Trojan force
Vinny Gullotto – the GM of Microsoft’s malware protection centre – has spoken to HEXUS.channel to warn of the unrelenting threat still posed by adware, Trojans and Trojan downloaders.
Very loosely, adware gets its name from being a piece of advertising software that is often automatically downloaded alongside some other piece of software. In malware terms it can be used to track user behaviour and report this back to the owner of the adware.
Trojans, as the name (derived from Trojan Horse) implies, are also applications that are sneakily installed onto a PC on the back of other downloads. The distinction is presumably that they have nothing do so with advertising and are just always nasty.

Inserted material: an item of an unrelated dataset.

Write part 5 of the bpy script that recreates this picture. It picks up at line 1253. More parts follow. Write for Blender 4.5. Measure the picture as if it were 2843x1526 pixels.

Anyway, Gullotto told us that Microsoft has unique access to data on this kind of thing because…it’s Microsoft. Apparently up to half a billion PC-users worldwide ‘opt in’ to share data via two schemes.
One is MSRT (malicious software removal tool) that tend to appear around once per month on ‘patch Tuesday’ and actively looks for horrid stuff. The other is Defender, which is more passive and intercepts things like adware, spyware and so on.
Apparently, 80 percent of the nasties identified by Defender are adware/Trojan type things, with adware alone constituting the majority of those. He also pointed out that a lot of adware has been admitted to the host PC as part of the EULA that we all agree to, but none of us read, when we download the software we want.
Pressed on what we can do about it, Gullotto’s response echoed that of the rest of the show: make sure you’re protected. To be fair, he didn’t try to promote Microsoft One Care much, although he did point out that there is 90 percent less malware cropping up on Vista than on XP.